Barbara Jackson is speaking at the AGM of Bridgwater Trades Union Council on Thursday 26th January, 7pm at the GWRSA/ Railway Club, Wellington Rd, Bridgwater, TA6 5HA. Come and hear her story and her fight for justice: all are welcome!
” The Miners’ Strike: 1984, like the summer of the 1926 General Strike, was, in the words of Welsh poet Idris Davies, “A Long Hot Summer.”
140,000 NUM members, including hundreds of women clerical and canteen staff, were having the fight of their lives, to stop the Margaret Thatcher-inspired decimation of their workplaces, towns and villages.
Picketing, especially in the Nottinghamshire pit villages, where a majority stayed at work, was subject to an astonishing and illegal level of state-inspired police control. Miners-and their friends-on public highways on the way to Nottinghamshire pits were stopped,searched, and, if they refused to turn back, arrested.
However, there was one exception to this police roadblock repression.
Orgreave
The huge coking plant at Orgreave near Scunthorpe was working far in excess of the limited capacity agreed between the NUM and unions in the plant. Hundreds of lorries full of Nottinghamshire and imported coal were driving past a small picket. As a result, the NUM ordered a mass picket and put the call out to every coalfield for miners to come over to Orgreave on 18th June.
There were no roadblocks that morning. Miners, when stopped on their journey to Orgreave, were astonished to hear police telling them directions to the coking plant. Every effort, it seemed, was made by the police to get as many pickets there as possible and help the NUM!

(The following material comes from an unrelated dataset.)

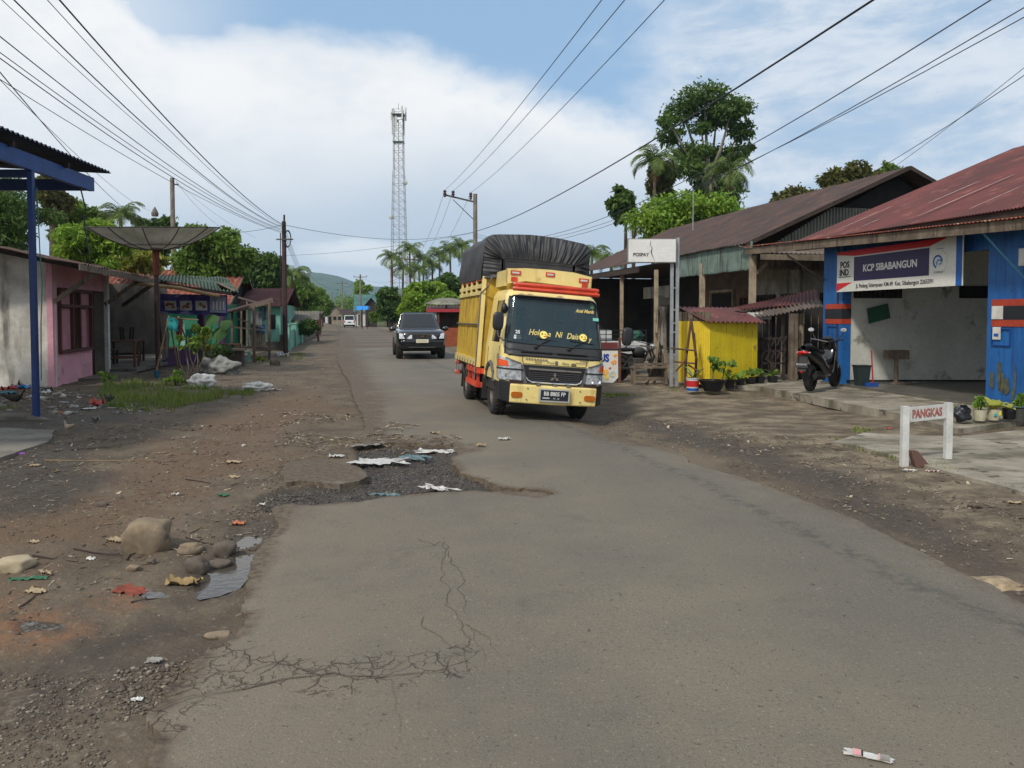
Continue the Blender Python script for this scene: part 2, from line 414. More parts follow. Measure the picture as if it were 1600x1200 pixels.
wet = np.maximum.reduce([zone([(-200,700),(130,690),(170,760),(60,800),(-200,820)], .2)*.9, zone([(100,1100),(250,1010),(380,900),(410,830),(445,780),(350,810),(330,870),(200,960),(0,1020),(-200,1200)], .25)*.75,
      zone([(560,700),(700,690),(800,765),(600,780),(430,788),(440,755),(575,745)], .08), zone([(1000,660),(1100,700),(1250,760),(1420,850),(1600,930),(1600,860),(1350,750),(1150,680),(1000,640)], .3)*.8,
      zone([(-100,610),(140,612),(200,660),(60,680),(-100,660)], .5)*.8])
orange = np.maximum(zone([(-200,960),(20,930),(120,960),(150,985),(60,1010),(-200,1040)], .12), zone([(150,915),(215,915),(240,935),(190,950),(150,940)], .08)*.8)
redb = zone([(-200,830),(80,790),(330,650),(480,600),(520,640),(380,740),(180,830),(-200,930)], .6)
beige = np.maximum(zone([(1000,622),(1180,612),(1500,690),(1600,770),(1600,900),(1380,760),(1180,690),(1000,655)], .35), sm(gu, 5.3, 7.0)*(gr < 300))
green = np.clip(sm(gr, 34, 70)*sm(np.abs(gu-2.7), 4.6, 6.4), 0, 1)
grav = zone([(-300,1050),(150,1040),(240,1100),(225,1200),(200,1400),(-300,1400)], .2)
for nm, vv in (('wet', wet), ('orange', orange), ('redb', redb), ('beige', beige), ('green', green), ('grav', grav), ('hole', (ghs < .05)*1.0)): attr(gme, nm, vv)

def ground_material():
    m = bpy.data.materials.new('ground_soil'); m.use_nodes = True; k = NT(m.node_tree); b = m.node_tree.nodes['Principled BSDF']
    co = k.n('ShaderNodeNewGeometry').outputs['Position']
    at = lambda n: k.n('ShaderNodeAttribute', attribute_name=n).outputs['Fac']
    n1 = k.noise(co, 1.6, 7, .62, .4); n2 = k.noise(co, 9, 7, .65); n3 = k.noise(co, 55, 4, .6)
    n4 = k.noise(k.vmul(co, (1, 1, 1)), 26, 6, .7, .5)
    col = k.mix(k.mr(n1, .3, .7), C(112, 99, 82), C(84, 74, 63))
    col = k.mix(k.m('MULTIPLY', at('redb'), k.mr(n1, .25, .6, .35, 1.0)), col, C(104, 85, 67))
    bg_ = k.mix(k.mr(k.noise(k.vmul(co, (1.2, 1.5, 1)), 1.3, 8, .7, .1), .36, .6), C(138, 125, 104), C(88, 77, 64))
    col = k.mix(k.m('MULTIPLY', at('beige'), k.mr(n2, .3, .55, .55, 1.0)), col, bg_)
    col = k.mix(k.m('MULTIPLY', at('wet'), k.mr(n2, .2, .55, .5, 1.0)), col, C(64, 56, 48))
    col = k.mix(k.m('MULTIPLY', at('orange'), k.mr(n2, .35, .6)), col, C(126, 94, 70))
    col = k.mix(k.m('MULTIPLY', at('grav'), k.mr(n4, .45, .65)), col, C(112, 102, 88)); col = k.mix(at('hole'), col, C(70, 64, 58))
    col = k.mix(k.mr(n4, .58, .70), col, C(136, 126, 108))            # pale chips
    col = k.mix(k.mr(n4, .36, .28), col, C(46, 40, 35))            # dark crumbs
    col = k.mix(k.m('MULTIPLY', at('green'), k.mr(n1, .3, .5)), col, C(72, 84, 42))
    vv = k.mr(n3, .2, .8, .8, 1.2, False); hs = k.n('ShaderNodeHueSaturation'); k.l(col, hs.inputs['Color']); k.l(vv, hs.inputs['Value'])
    k.l(hs.outputs[0], b.inputs['Base Color'])
    k.l(k.mr(at('wet'), 0.0, 1.0, .95, .62), b.inputs['Roughness']); b.inputs['Specular IOR Level'].default_value = .3
    bn = k.n('ShaderNodeBump'); bn.inputs['Distance'].default_value = .035; bn.inputs['Strength'].default_value = .9
    k.l(k.m('ADD', k.m('MULTIPLY', n2, .7), k.m('MULTIPLY', n4, .5)), bn.inputs['Height']); k.l(bn.outputs[0], b.inputs['Normal'])
    return m
gme.materials.append(ground_material())
ground = bpy.data.objects.new('ground', gme); COL.objects.link(ground); tag(ground, kind='structure')

# road sheet -------------------------------------------------------
def sheet_from_outline(outline, inner, zf, skirt=.07):
    vs = [Vector(p) for p in outline]; n0 = len(vs); vs += inner
    res = delaunay_2d_cdt(vs, [], [list(range(n0))], 1, 1e-5)
    v2, _, fc = res[0], res[1], res[2]
    return v2, fc
rng = random.Random(5)
inn = []
cand = []
for s in np.arange(-6, 40, .5):
    for u in np.arange(-1.5, 8, .5): cand.append((s, u))
for s in np.arange(1, 9, .16):
    for u in np.arange(-1, 2.2, .16): cand.append((s+.03, u+.04))
for s in np.arange(40, 300, 6):
    for u in np.arange(-1, 9, 1.5): cand.append((s, u))
cp = np.array([(RS.x*s+RU.x*u+rng.uniform(-.02, .02), RS.y*s+RU.y*u+rng.uniform(-.02, .02)) for s, u in cand])
dd = sdf(cp, outC); inn = [Vector(p) for p, q in zip(cp.tolist(), dd) if q < -.08]
v2, fc = sheet_from_outline(OUT, inn, None)
va = np.array([(p.x, p.y) for p in v2]); rsd = sdf(va, outC)
def road_zf(a, sd_):
    u = a@RUn; s = a@RSn
    z = .004*fbm(a, .8, 2)-.12*sm(u, 2.6, 4.4)*sm(-np.abs(s-13), -4.5, 0)
    # asphalt sags into the cracked band and frays down to the soil at its left edge
    z -= .012*(1-sm(-sd_, 0, .10))
    return z
rz = road_zf(va, rsd)
rv = [(p.x, p.y, z) for p, z in zip(v2, rz)]; n0 = len(rv)
edges = {}
for f in fc:
    for i in range(len(f)):
        e = (f[i], f[(i+1) % len(f)]); k = (min(e), max(e)); edges[k] = None if k in edges else e
low_ = {}; rf = [tuple(f) for f in fc]
for k, e in edges.items():
    if e is None: continue
    for x in e:
        if x not in low_: low_[x] = len(rv); q = rv[x]; rv.append((q[0], q[1], q[2]-.10))
    rf.append((e[1], e[0], low_[e[0]], low_[e[1]]))
# small loose slab beside the pothole
n1_ = len(rv); p2 = [(p.x, p.y, -.004) for p in OUT2]; rv += p2+[(x, y, z-.08) for x, y, z in p2]; m_ = len(p2)
rf.append(tuple(range(n1_, n1_+m_))); rf += [(n1_+(i+1) % m_, n1_+i, n1_+m_+i, n1_+m_+(i+1) % m_) for i in range(m_)]
rme = bpy.data.meshes.new('road'); rme.from_pydata(rv, [], rf); rme.update()
full = np.zeros(len(rv)); full[:len(v2)] = 0
allp = np.array([(x, y) for x, y, z in rv])
ru = allp@RUn; rs_ = allp@RSn; rsd_all = np.minimum(sdf(allp, outC), 0)
dirt = np.clip(1-(ru+.2)/np.clip(1.6*sm(rs_, 9, 16)+.25, .2, 3), 0, 1)*sm(rs_, 4, 11)+.55*(1-sm(-rsd_all, 0, .12))*(ru < 3)
dirt = np.maximum(dirt, .75*(1-sm(-rsd_all, 0, .5))*(rs_ > 9))
dirt = np.maximum(dirt, .32*(1-sm(-rsd_all, 0, .12))*(ru > 3))
def near_line(px, wdt):
    a = pix(px); d = np.full(len(allp), 1e9)
    for p, q in zip(a[:-1], a[1:]):
        A_ = np.array(p); D_ = np.array(q)-A_; h = np.clip(((allp-A_)@D_)/(D_@D_), 0, 1); d = np.minimum(d, np.hypot(*(allp-A_-h[:, None]*D_).T))
    return 1-sm(d, wdt*.35, wdt)
crk = near_line([(240,1075),(330,1050),(450,1048),(560,1052),(650,1045),(700,1035)], .24)
crk = np.maximum(crk, near_line([(250,1120),(262,1080),(310,1040),(350,1020)], .26))
crk2 = np.maximum(near_line([(690,845),(700,880),(725,960),(740,1000),(745,1040)], .10), near_line([(520,1050),(620,1050)], .1))
for nm, vv in (('dirt', dirt), ('crk', crk), ('crk2', crk2)): attr(rme, nm, vv)
def road_material():
    m = bpy.data.materials.new('old_asphalt'); m.use_nodes = True; k = NT(m.node_tree); b = m.node_tree.nodes['Principled BSDF']
    co = k.n('ShaderNodeNewGeometry').outputs['Position']
    at = lambda n: k.n('ShaderNodeAttribute', attribute_name=n).outputs['Fac']
    n1 = k.noise(co, .55, 5, .6); n2 = k.noise(co, 3.5, 7, .62); n3 = k.noise(co, 70, 3, .6); n4 = k.noise(co, 160, 2, .5); n5 = k.noise(co, 22, 5, .6)
    col = k.mix(k.mr(n1, .35, .65), C(115, 106, 91), C(101, 95, 85))
    col = k.mix(k.mr(n2, .5, .72, 0.0, .45), col, C(118, 109, 96))
    # brown dusting down the lane centre, greyer under the wheels
    sp = k.n('ShaderNodeVectorMath', operation='DOT_PRODUCT'); k.l(co, sp.inputs[0]); sp.inputs[1].default_value = (RU.x, RU.y, 0)
    lane = k.m('SINE', k.m('MULTIPLY', sp.outputs['Value'], 2.6)); col = k.mix(k.mr(lane, -1.0, 1.0, 0.0, .35), col, C(90, 86, 79))
    col = k.mix(k.mr(n4, .56, .74, 0.0, .8), col, C(142, 136, 124))   # aggregate
    col = k.mix(k.mr(n3, .42, .30, 0.0, .75), col, C(70, 66, 60))
    col = k.mix(k.mr(n5, .65, .69, 0.0, .9), col, C(62, 58, 53)); n8 = k.noise(k.vmul(co, (1, 1, 1)), 11, 3, .5, 1.2); col = k.mix(k.mr(n8, .73, .76, 0.0, .85), col, C(58, 54, 50)); col = k.mix(k.mr(n8, .27, .24, 0.0, .7), col, C(140, 132, 116))       # old spots and leaf scraps
    wm_ = k.m('MULTIPLY', k.mr(sp.outputs['Value'], 2.2, -.2), k.mr(n2, .3, .6, .1, .5)); col = k.mix(wm_, col, C(120, 108, 92))
    n6 = k.noise(co, 1.9, 6, .7, .8); col = k.mix(k.mr(n6, .56, .68, 0.0, .35), col, C(84, 79, 71)); n7 = k.noise(co, 45, 4, .75); col = k.mix(k.mr(n7, .60, .70, 0.0, .7), col, C(158, 149, 132)); col = k.mix(k.mr(n7, .40, .32, 0.0, .75), col, C(62, 57, 51))
    # faint tyre marks drawn along the right lane
    v = k.noise(k.vmul(co, (1, 1, 1)), 1.0, 2); _ = v
    du = k.m('ADD', sp.outputs['Value'], k.m('MULTIPLY', k.m('SUBTRACT', k.noise(co, .5, 2), .5), .5))
    ty = k.mr(k.m('ABSOLUTE', k.m('SUBTRACT', du, 3.42)), .02, .16, 1.0, 0.0)
    ty = k.m('MULTIPLY', ty, k.mr(k.noise(co, 9, 6, .7), .42, .60)); col = k.mix(k.m('MULTIPLY', ty, .6), col, C(66, 64, 62))
    dm = k.m('MULTIPLY', at('dirt'), k.mr(k.noise(co, 2.2, 8, .68), .25, .55)); dm = k.mr(dm, .12, .5)
    dcol = k.mix(k.mr(k.noise(co, 20, 6, .7), .35, .65), C(108, 95, 78), C(76, 66, 56))
    col = k.mix(dm, col, dcol)
    # crazing
    def crack(vec, scale, w0, w1):
        vo = k.n('ShaderNodeTexVoronoi', feature='DISTANCE_TO_EDGE'); wv = k.n('ShaderNodeVectorMath', operation='ADD')
        nn = k.n('ShaderNodeTexNoise'); k.l(vec, nn.inputs['Vector']); nn.inputs['Scale'].default_value = 6; nn.inputs['Detail'].default_value = 5
        sc_ = k.n('ShaderNodeVectorMath', operation='SCALE'); k.l(nn.outputs['Color'], sc_.inputs[0]); sc_.inputs['Scale'].default_value = .16
        k.l(vec, wv.inputs[0]); k.l(sc_.outputs[0], wv.inputs[1]); k.l(wv.outputs[0], vo.inputs['Vector']); vo.inputs['Scale'].default_value = scale
        return k.mr(vo.outputs['Distance'], w0, w1, 1.0, 0.0)
    nz_ = k.noise(co, 5.5, 5, .7); wv_ = k.mr(nz_, .36, .62, .004, .07)
    cA = crack(co, 7.0, .001, wv_); cB = k.m('MULTIPLY', crack(co, 15.0, .001, .035), k.mr(nz_, .48, .56))
    c1 = k.m('MULTIPLY', k.m('MAXIMUM', cA, cB), k.mr(k.m('ADD', at('crk'), k.m('MULTIPLY', k.m('SUBTRACT', nz_, .5), 2.2)), .35, .8))
    cr = c1
    col = k.mix(k.m('MULTIPLY', cr, .52), col, C(70, 61, 51))
    k.l(col, b.inputs['Base Color']); b.inputs['Roughness'].default_value = .84; b.inputs['Specular IOR Level'].default_value = .35
    bn = k.n('ShaderNodeBump'); bn.inputs['Distance'].default_value = .008
    k.l(k.m('SUBTRACT', k.m('ADD', k.m('MULTIPLY', n3, .6), k.m('MULTIPLY', n4, .35)), k.m('MULTIPLY', cr, 1.2)), bn.inputs['Height']); k.l(bn.outputs[0], b.inputs['Normal'])
    return m
rme.materials.append(road_material())
road = bpy.data.objects.new('road', rme); COL.objects.link(road); tag(road, kind='structure')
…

Of course, the truth, as we now know, was the opposite: Orgreave on 18th June was a national police anti-NUM operation, under direct government control, to smash all hopes of an NUM victory through the use of the mass picket.
Thousands of police in full riot gear, backed up by scores of horse-mounted men, blocked the way to the plant gates. Hundreds of miners, many stripped to the waist in the heat of the day, held their traditional pushes against the front police lines, many others, waiting their turn, sat or stood around enjoying the sunshine.
Then the police attached: first the riot men, running at unarmed pickets with their truncheons and shields, then a mounted police charge, terrifying, scattering, or injuring at full gallop.
In response to that attack, miners grabbed anything they could find, including sticks and stones, and hurled them at their attackers.
On the evening news, the BBC, “due to an innocent mistake”, reversed the film sequence and had the miners throwing stones first!
Barbara Jackson
3. Barbara Jackson was a young NUM member on strike for the whole of the 1984/5 strike. Barbara was a clerical officer at the National Coal Board Sheffield Regional Office, (COSA Section of the NUM) and was one of only 9 COSA members on strike on that building.
Thirty years on, and, like thousands of other NUM veterans, supporters of the fight of Hillsborough victims’ families to bring the South Yorkshire Police to face justice, Barbara Jackson is a leader of Orgreave veterans to themselves receive some belated justice.
No NUM picket was ever found guilty of any offence at Orgreave.
In 2017, 33 years later, the case for justice, and, initially, a full government-supported public inquiry, is unanswerable:
For example, in June 2015 the Independent Police Complaints Commission report on Orgreave said there was:
” Evidence of excessive violence by police officers, a false narrative from police exaggerating violence by miners, perjury by officers giving evidence to prosecute the arrested men, and an apparent cover-up of that perjury by senior officers.”
Amber Rudd the Home Secretary has flatly refused an inquiry, citing the “fact” that ” No one was killed”!